Reflexionando sobre la Navidad encuentro perfecta la referencia al cuento Canción de Navidad, de Charles Dickens, esta obra que en su primer momento reflejó a la sociedad victoriana de 1843 en Inglaterra, en donde la industrialización comenzaba a sustituir las tradiciones navideñas con nuevas formas y costumbres como, por ejemplo, los regalos y el hoy indispensable árbol de Navidad. Pero la obra de Dickens encaja también en la sociedad mundial de 2013 en la que la tecnología, el consumismo y el materialismo han desplazado por completo a las tradiciones y las han reemplazado con la imagen de un señor gordo de traje rojo que vende todo tipo de productos. Hablando de Canción de Navidad, aclaro: no quiero ser un Sr. Scrooge, refunfuñando y arruinando sueños navideños, pero creo que como jóvenes estamos a tiempo de reflexionar y de regresar a esas tradiciones.
Según el censo “Tú también cuentas”, del Instituto de Asistencia e Integridad Social (IASIS), hay al menos 5000 indigentes en el Distrito Federal, estas son 5000 personas para las que la Nochebuena significa frío, hambre, soledad y tristeza. Por otra parte, somos por lo menos dos millones 200 000 jóvenes en la capital de México, dos millones de jóvenes que podríamos pasar la Navidad ayudando, dejando a un lado los gastos innecesarios, las fiestas pretenciosas y los compromisos molestos para regresar a las raíces de esta fiesta, dando lo que tenemos a quien en verdad lo necesita y recibiendo a cambio la satisfacción de saber que estamos haciendo algo por este país, que nos estamos involucrando en un México del cual ya somos el futuro.

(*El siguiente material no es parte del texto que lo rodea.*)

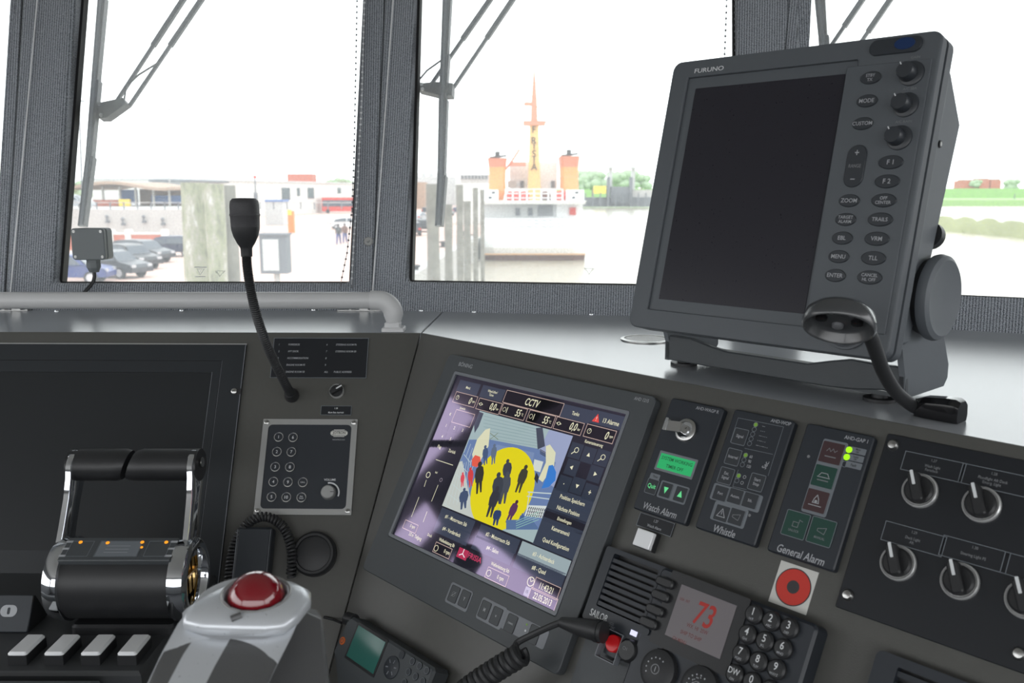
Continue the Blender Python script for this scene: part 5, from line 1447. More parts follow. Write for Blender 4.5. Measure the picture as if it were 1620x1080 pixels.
mb = MB(); mb.lathe([(.0001, -.0135), (.014, -.0130), (.022, -.0105), (.0268, -.006), (.0285, .001), (.0285, .006), (.0272, .0075), (.0258, .006), (.0250, -.001), (.021, -.004), (.0001, -.0045)], 'lamp_hood', hc, axh, 40, cap=False)
o = mb.build('lamp_head', lamp, smooth=60); o.scale = (1, 1, 1)
mb = MB(); e1 = axh.orthogonal().normalized(); e2 = axh.cross(e1)
for q_ in range(5):
    w_ = R(q_*72 + 10); mb.lathe([(.0048, -.004), (.0044, -.0015), (.0028, -.001)], 'blackgloss' if q_ % 2 else 'dimgrey', hc + (e1*math.cos(w_) + e2*math.sin(w_))*.0145, axh, 16)
mb.build('lamp_lenses', lamp)

# ================================================================== THROTTLE
D = at(312, 914, 1.07); DR = .048; LEN = .163
th = thing('throttle_lever', 'twin throttle lever with black grips, chrome arms and a black drum on the left desk', 'throttle', Matrix.Translation((D.x, D.y, DZ)))
zc_ = D.z - DZ; xr_, xl_ = 0.0, -LEN
mb = MB(); mb.cyl((xl_ + .016, 0, zc_), DR - .002, LEN - .032, 'blackgloss', (1, 0, 0), 48); dr = mb.build('drum', th)
dr.data.materials.clear(); dr.data.materials.append(M['black'])
for x, s_ in ((xl_, -1), (xr_, 1)):
    mb = MB(); a = x - s_*.020
    mb.lathe([(DR - .003, 0), (DR + .001, .0015), (DR + .0015, .010), (DR - .001, .018), (DR - .006, .021), (DR - .012, .021), (DR - .014, .018), (DR - .0145, .002)], 'chrome', (a, 0, zc_), (s_, 0, 0), 56, cap=False); mb.build('chrome_ring', th)
    mb = MB(); mb.cyl((a, 0, zc_), DR - .0145, .004, 'black', (s_, 0, 0), 40)
    for k in range(5): mb.bar((a + s_*.005, -.026 + k*.013, zc_ - .024), (a + s_*.005, -.026 + k*.013, zc_ + .024), .0075, .003, 'gold', (1, 0, 0))
    mb.bar((a + s_*.008, -.03, zc_ + .001), (a + s_*.008, .03, zc_ + .001), .003, .003, 'brass', (0, 0, 1))
    mb.build('hub_core', th)
# pictogram plate on top of the drum
pa = R(66); nn = V((0, -math.cos(pa), math.sin(pa))); uu = V((0, math.sin(pa), math.cos(pa)))
TP = Plane(V((LEN*-.5, 0, zc_)) + nn*.0405, V((1, 0, 0)), uu)
pt = thing('tmp', None, None); bpy.data.objects.remove(pt)
mb = MB(); mb.rbox(0, 0, LEN - .034, .036, 0, .0085, 'bezel', .002, .001)
o = mb.build('indicator_plate', th); o.matrix_local = TP.mtx()
tp = o
mb = MB(); z = .0086
mb.frame(0, 0, .050, .025, .0005, z, z + .0002, 'outline'); mb.rbox(0, 0, .048, .023, z - .0002, z + .0001, 'outline'); mb.frame(-.045, 0, .026, .024, .0006, z, z + .0002, 'outline'); mb.frame(.045, 0, .026, .024, .0006, z, z + .0002, 'outline')
for x in (-.061, .061):
    for y in (-.011, 0.0, .011): mb.rbox(x, y, .008, .003, z, z + .0002, 'grey')
for k in range(3): mb.line([(-.015, -.006 + k*.005), (.012, -.006 + k*.005)], .0006, z + .0004, 'grey')
mb.build('print', tp, smooth=0)
for x, y in ((-.048, .010), (-.016, .009), (.024, .010), (.026, .002), (.052, .010)):
    mb = MB(); mb.cyl((x, y, z), .0016 if y < .009 else .0022, .0006, 'led_amber', seg=12); mb.build('amber_lamp', tp)
# levers
HT = at(205, 736, 1.10); hz = HT.z - DZ; hy = HT.y - D.y
def lever(xa, xb, s_):
    lv = bpy.data.objects.new('lever', None); COL.objects.link(lv); lv.parent = th
    # arm
    P0 = V((xa, .008, zc_ + .036)); P1 = V((xa + s_*.002, hy, hz))
    d = (P1 - P0); secs = []
    for t, wd_ in ((-.12, .016), (0, .0165), (.25, .0155), (.6, .0150), (.85, .018), (1.0, .0225), (1.12, .0205), (1.2, .012)):
        c_ = P0 + d*t; fw = V((0, 1, 0)); 
        secs.append([c_ + V((x, 0, 0)) + V((0, y, -y*.25)) for x, y in ((-.005, -wd_*.8), (-.003, -wd_), (.003, -wd_), (.005, -wd_*.8), (.005, wd_*.8), (.003, wd_), (-.003, wd_), (-.005, wd_*.8))])
    mb = MB(); mb.loft(secs, 'chrome'); mb.build('arm', lv, smooth=50)
    mb = MB(); secs = []
    for t in [i/10 for i in range(11)]:
        x = xa + (xb - xa)*t - s_*.004*(1 - t)
        k = 1.0 - (.10 if t > .96 else 0)
        skew = s_*.0
        secs.append([(x + (.004 if s_ < 0 else .004)*math.sin(2*math.pi*i/28)*t*1.5, hy + .021*k*math.cos(2*math.pi*i/28), hz + .0205*k*math.sin(2*math.pi*i/28) * (1 if math.sin(2*math.pi*i/28) > 0 else .9)) for i in range(28)])
    mb.loft(secs, 'black'); mb.build('grip', lv, smooth=50)
    mb = MB(); mb.cyl((xa + (.0055 if s_ < 0 else -.0055), hy, hz + .004), .006, .0012, 'steel', (-s_, 0, 0), 16); mb.build('bolt', lv)
xm_ = (205 - 810)/FPX*1.10 - D.x
lever(xl_ + .004, xm_ - .002, 1); lever(xr_ - .010, xm_ + .004, -1)
mb = MB(); mb.rbox(xl_/2 , -.002, LEN - .040, .050, 0, .012, 'black', .008, .003); mb.build('base', th)
bsx = atZ(147, 1000, DZ + .0005)
mb = MB(); mb.rbox(0, 0, .0300, .011, 0, .0005, 'orange', .001); mb.rbox(-.0045, 0, .007, .008, .0005, .0008, 'led_blue'); mb.rbox(.006, 0, .007, .008, .0005, .0008, 'stickerred')
tag(mb.build('colour_label', mtx=Matrix.Translation((bsx.x, bsx.y, DZ))), 'tiny blue and red label on the desk in front of the throttle drum', 'sticker')

# push buttons on the desk
for i, (fx, bx_) in enumerate(((10, 37), (68, 93), (126, 149), (184, 206))):
    f0 = atZ(fx, 1032, DZ + .015); b0 = atZ(bx_, 1002, DZ + .015)
    w_ = .0215; l_ = b0.y - f0.y
    t = thing('desk_button', ('leftmost of the four white-topped push buttons on the desk', 'second from the left of the four white-topped push buttons on the desk', 'third from the left of the four white-topped push buttons on the desk', 'rightmost of the four white-topped push buttons on the desk')[i], 'button', Matrix.Translation((f0.x + w_/2, f0.y + l_/2, DZ)), 'white-topped push buttons on the desk')
    mb = MB(); mb.rbox(0, 0, w_, l_, 0, .0115, 'black', .001); mb.build('housing', t)
    mb = MB(); mb.rbox(0, 0, w_, l_, .0115, .015, 'capwhite', .0034, .0020); mb.build('cap', t)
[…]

Así es que este 24 de diciembre, cuando salgas de tu casa cargado de regalos y listo para la famosísima cena navideña, no te olvides de ese señor que vive debajo de tu departamento y que cada día te saluda, o de los niñitos que en todos lo altos de la ciudad están pidiendo dinero; saca algo de tu clóset: una cobija, unos calcetines o aunque sea prepárale una tacita de café y regálale a alguien ese sentimiento de “apapacho calientito” que es tan característico de la Navidad.